TASK DETAILS
Search the material for the word "scene" and copy each line that holds it.

○ ○ ○

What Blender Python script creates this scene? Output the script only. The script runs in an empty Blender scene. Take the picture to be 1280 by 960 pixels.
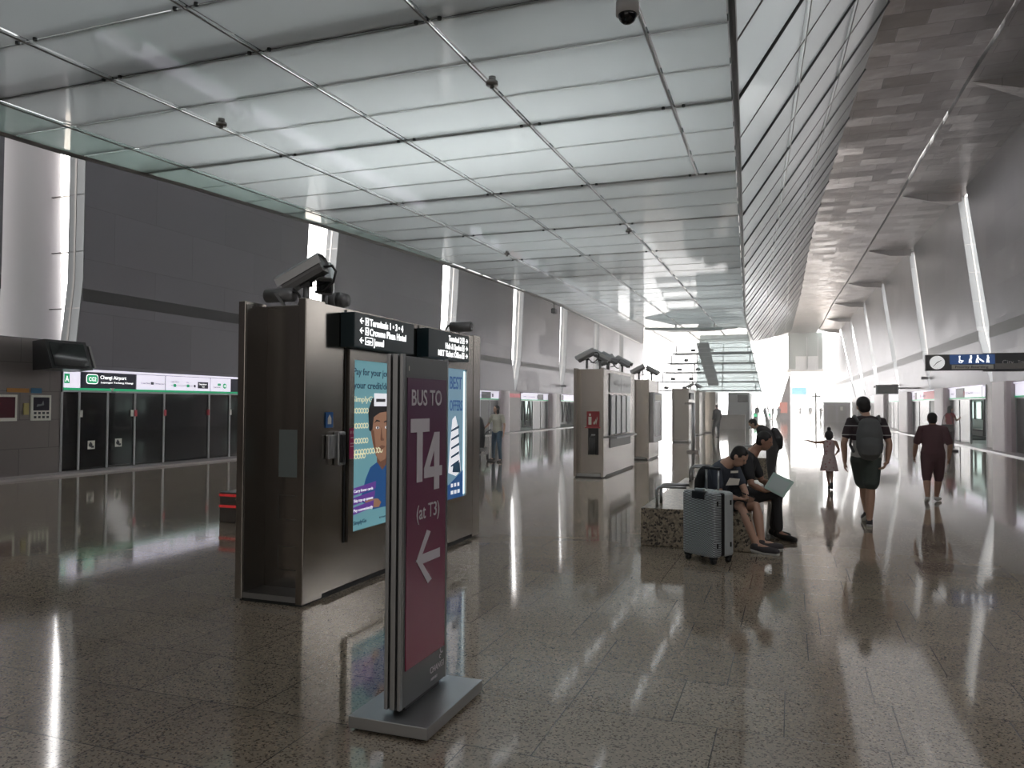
import bpy, bmesh, math, random
from mathutils import Vector, Matrix
random.seed(7)
S = bpy.context.scene
C = S.collection
PI = math.pi
# ------------------------------------------------------------------ camera
cam = bpy.data.cameras.new('camera'); co = bpy.data.objects.new('camera', cam); C.objects.link(co)
cam.sensor_width = 36; cam.lens = 961 / 1280 * 36; cam.clip_end = 2000; cam.clip_start = .05
_y, _p, _r = math.radians(20.0), math.radians(1.55), math.radians(.3)
_f = Vector((-math.sin(_y)*math.cos(_p), math.cos(_y)*math.cos(_p), math.sin(_p)))
_R = Vector((math.cos(_y), math.sin(_y), 0)); _U = _R.cross(_f)
_R2 = _R*math.cos(_r) + _U*math.sin(_r); _U2 = _U*math.cos(_r) - _R*math.sin(_r)
co.matrix_world = Matrix(((_R2.x, _U2.x, -_f.x, 0), (_R2.y, _U2.y, -_f.y, 0), (_R2.z, _U2.z, -_f.z, 1.62), (0, 0, 0, 1)))
S.camera = co
# ------------------------------------------------------------------ sky, lights, exposure
S.view_settings.view_transform = 'Standard'; S.view_settings.look = 'None'
S.view_settings.exposure = 0.0; S.view_settings.gamma = 1; S.view_settings.use_curve_mapping = False
S.cycles.max_bounces = 10; S.cycles.transparent_max_bounces = 12
S.cycles.sample_clamp_indirect = 6
w = bpy.data.worlds.new('sky'); S.world = w; w.use_nodes = True
_b = w.node_tree.nodes['Background']; _b.inputs[0].default_value = (1, .975, .96, 1); _b.inputs[1].default_value = 7.5
sl = bpy.data.lights.new('sun', 'SUN'); sl.energy = 22; sl.angle = .02; sl.color = (1, .97, .93); so_ = bpy.data.objects.new('sun', sl); C.objects.link(so_)
so_.rotation_euler = Vector((.12, 1, 1.0)).to_track_quat('Z', 'Y').to_euler()   # the sun stands beyond the open far end
def area(name, loc, rot, sx, sy, power, col=(1, 1, 1)):
    l = bpy.data.lights.new(name, 'AREA'); l.shape = 'RECTANGLE'; l.size = sx; l.size_y = sy; l.energy = power; l.color = col
    o = bpy.data.objects.new(name, l); C.objects.link(o); o.location = loc; o.rotation_euler = rot; return o
# lamps inside the glass bridge, above its frosted floor panels
area('bridge_backlight', (-6.5, 3.0, 10.6), (0, 0, 0), 9, 6, 400, (.96, .99, 1))
area('bridge_backlight', (-4.5, 13.0, 9.6), (0, 0, 0), 4, 3.5, 850, (.96, .99, 1))
area('bridge_backlight', (-8.5, 13.5, 9.8), (0, 0, 0), 4, 4, 700, (.97, 1, 1))
area('bridge_backlight', (-6.5, 22.0, 9.8), (0, 0, 0), 7, 6, 800, (.96, .99, 1))
area('bridge_backlight', (-6.2, 38.0, 9.8), (0, 0, 0), 7, 18, 2400, (.96, .99, 1))
# unseen fill lights added behind the camera, in the bridge and high in the hall
area('rear_fill_light', (-3, -13.5, 5.5), (math.radians(90), 0, 0), 18, 9, 330, (1, .93, .86))  # broad soft fill added in front of the solid back wall
area('bridge_backlight', (-3.2, 14.0, 9.2), (0, math.radians(-75), 0), 2.5, 22, 300, (.95, .98, 1))  # this and the next are added to brighten the slanted side glass
area('bridge_backlight', (-3.6, 42.0, 9.2), (0, math.radians(-75), 0), 2.5, 30, 900, (.95, .98, 1))
area('hall_fill', (7.0, 3.0, 8.5), (0, math.radians(62), 0), 2.5, 9, 270, (1, .98, .98))  # tilted fill added to light right-facing sides such as the bus sign
area('hall_fill', (4.2, 30.0, 10.9), (0, 0, 0), 4.0, 30, 200, (1, .98, .98))  # overhead fills added to lift the dim hall
area('hall_fill', (-14.0, 14.0, 10.9), (0, 0, 0), 1.6, 26, 330, (1, .97, 1))
# ------------------------------------------------------------------ materials
def lin(c): return tuple(((v/255)/12.92 if v/255 <= .04045 else ((v/255+.055)/1.055)**2.4) for v in c)
def mat(name, col, rough=.5, metal=0, emit=None, es=0, spec=None, alpha=None, trans=0):
    m = bpy.data.materials.new(name); m.use_nodes = True; p = m.node_tree.nodes['Principled BSDF']
    p.inputs['Base Color'].default_value = (*col, 1); p.inputs['Roughness'].default_value = rough; p.inputs['Metallic'].default_value = metal
    if emit: p.inputs['Emission Color'].default_value = (*emit, 1); p.inputs['Emission Strength'].default_value = es
    if spec is not None: p.inputs['Specular IOR Level'].default_value = spec
    if trans: p.inputs['Transmission Weight'].default_value = trans
    return m
class NT:
    def __init__(s, m): s.m = m; s.t = m.node_tree; s.p = s.t.nodes.get('Principled BSDF')
    def n(s, typ, **k):
        x = s.t.nodes.new(typ)
        for a, b in k.items(): setattr(x, a, b)
        return x
    def l(s, a, b): s.t.links.new(a, b)
def noisy(m, scale=3, amt=.15, stretch=(1, 1, 1), rough=None, bump=0):
    """slight procedural variation of colour / roughness / relief"""
    k = NT(m); tc = k.n('ShaderNodeTexCoord'); mp = k.n('ShaderNodeMapping'); mp.inputs['Scale'].default_value = stretch
    nz = k.n('ShaderNodeTexNoise'); nz.inputs['Scale'].default_value = scale; nz.inputs['Detail'].default_value = 4
    k.l(tc.outputs['Object'], mp.inputs[0]); k.l(mp.outputs[0], nz.inputs[0])
    col = k.p.inputs['Base Color'].default_value[:]
    mx = k.n('ShaderNodeMix', data_type='RGBA')
    mx.inputs[6].default_value = tuple(c*(1-amt) for c in col[:3]) + (1,); mx.inputs[7].default_value = tuple(min(1, c*(1+amt)) for c in col[:3]) + (1,)
    k.l(nz.outputs[0], mx.inputs[0]); k.l(mx.outputs[2], k.p.inputs['Base Color'])
    if rough:
        mr = k.n('ShaderNodeMapRange'); mr.inputs[3].default_value = rough[0]; mr.inputs[4].default_value = rough[1]
        k.l(nz.outputs[0], mr.inputs[0]); k.l(mr.outputs[0], k.p.inputs['Roughness'])
    if bump:
        b = k.n('ShaderNodeBump'); b.inputs['Strength'].default_value = bump; b.inputs['Distance'].default_value = .02
        k.l(nz.outputs[0], b.inputs['Height']); k.l(b.outputs[0], k.p.inputs['Normal'])
    return m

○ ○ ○

SOLVED EXERCISE
What Blender Python script creates this scene? Output the script only. The script runs in an empty Blender scene. Take the picture to be 1280 by 960 pixels.
S = bpy.context.scene